Yarın Çağlayan Adliyesi’nde Oda Tv davası görülmeye devam edilecek. Soner Yalçın 11 Şubat 2011’de tutuklanmıştı. Kaba bir hesapla yaklaşık 1 yıl 9 aydır içeride. Soner Yalçın ile beraber Barış Pehlivan, Barış Terkoğlu, Müyesser Yıldız ve Doğan Yurdakul da tutuklanmışlardı. Doğan Yurdakul 66 yaşındaydı ve içeride 10 gün kaldıktan sonra serbest bırakıldı. Davanın ilerleyen duruşmalarında önce Müyesser Yıldız bırakıldı. Ardından TÜBİTAK’tan bir rapor istendi. O rapor gelmek bilmedi. Hakimler Oda tv’nin ODTÜ, Yıldız Teknik Üniversitesi ve ABD’li yabancı bir kuruluştan aldığı inceleme raporlarını dikkate almadı. Ardından 1 ay içinde gelmesi gereken rapor 6 ayda anca geldi. Bu arada 2 duruşma rapor gelmediği için ‘tutukluluklarının devamına’ kararıyla sonuçlandı. Ardından rapor geldi.
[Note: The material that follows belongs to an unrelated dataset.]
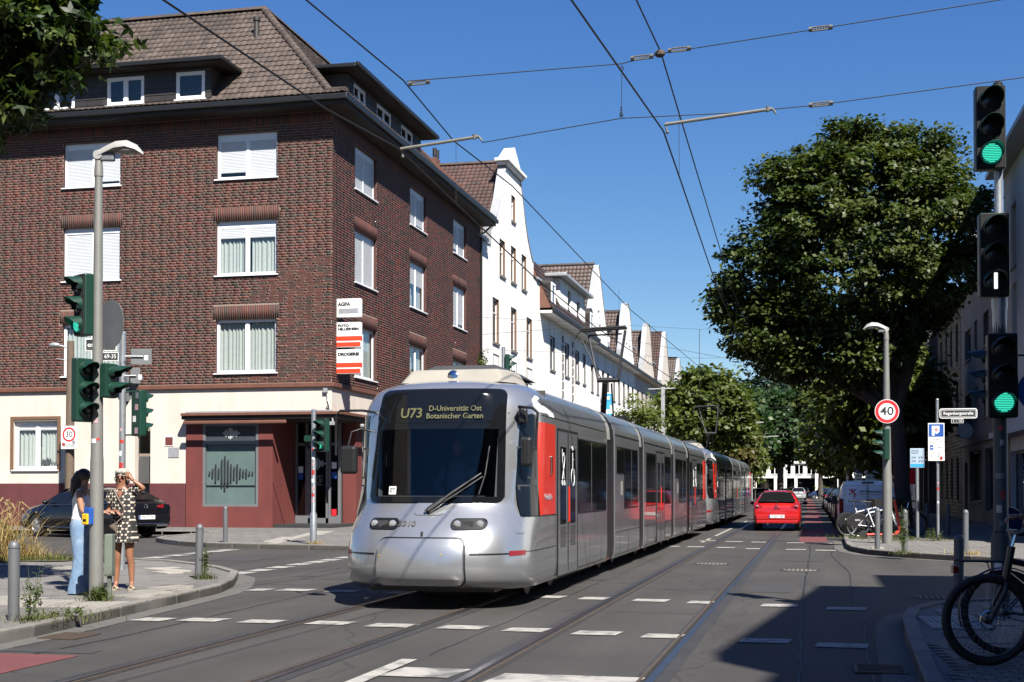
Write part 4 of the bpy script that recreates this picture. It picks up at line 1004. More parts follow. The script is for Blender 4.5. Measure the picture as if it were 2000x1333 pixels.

Peki bu rapor ne diyordu?

1-) Sanıkların bilgisayarlarında uzaktan virüsle dosya atılmasına imkan sağlayan zararlı yazılımlar bulunmuştur.

2-) Bu zararlı yazılımların aktif hale geldiği ve birileri tarafından kullanıldığı belirlenmiştir.

3-) Bilgisayarda uzaktan atılan ve atıldığı anda kendini imha eden dosyaların izlerine rastlanmıştır.

4-) Söz konusu iddianamede suç unsuru bulundurduğu iddia edilen belgelerin ve dosyaların hiçbirisi bilgisayarın kullanıcıları tarafından oluşturulmamış hatta açılmamıştır.

Aslında her şey gayet açıktı. Bu dosyalar bu sanıklar tarafından oluşturulmamıştı. Hatta bu bilgisayarda uzaktan yazılıma imkan veren zararlı yazılımlar vardı ve bunlar aktive edilmişti. Uzaktan atılan ve atıldıktan sonra kendini imha eden dosyalar vardı. Daha ne demeliydi rapor acaba bu adamlar masum demek için. Ancak mahkeme daha kesin bir dil kullanın dedi(Daha ne kadar kesin olabilecekse). Ek rapor istendi. Ağızlara bal çalmak için de Barış Terkoğlu ve Barış Pehlivan serbest bırakıldı. Ek rapor TÜBİTAK’tan beklenmeyen bir hızla bir ayda geldi. Peki bu rapor ne diyordu?

1-) “(…) yazar alanında ofis kullanıcı ismi “soner” olan dokümanların (bkz. EK-2) yüksek ihtimalle “Soner Yalçın” isimli şahsa ait farklı bir bilgisayarda oluşturulduğu, yazar alanında “Barış” yazan dokümanların da (bkz. EK-2) yüksek ihtimalle “Barış Pehlivan” isimli şahsa ait farklı bir bilgisayarda oluşturulduğu ve daha sonra ilgili bilgisayarlara CD/DVD, USB tarzı veri depolama cihazları ile taşındığı değerlendirilmektedir”

Yani EK-2’deki dosyalar Soner Yalçın ve Barış Pehlivan tarafından oluşturulmuştu. İyi de suç unsuru olduğu iddia edilen tüm dosyalar ve belgeler EK-2’de değil EK-1’deydi. Peki bilirkişi EK-2’yi niye inceledi? İşte orası belli değil. Yani iddianamede bile yer almayan EK-2 dosyasındaki suç unsuru bulundurmayan dosyaların sanıklar tarafından oluşturulmuş olması hiç bir şey değiştirmeyecek.

2-) Peki suç unsuru olduğu iddia edilen bu EK-1 ile ilgili ne deniyor ek raporda. “Delil 1,2 veya 3 bilgisayarlarında oluşturulmuş veya değiştirilmiş olma ihtimali çok düşüktür. İncelemeye konu olan EK-1 dosyaları değerlendirildiğinde oluşan kanaati kuvvetlendirmektedir.“(Ek rapor syf 16)

Daha ne desin? Umarız mahkemenin istediği ‘kesin dil’ budur.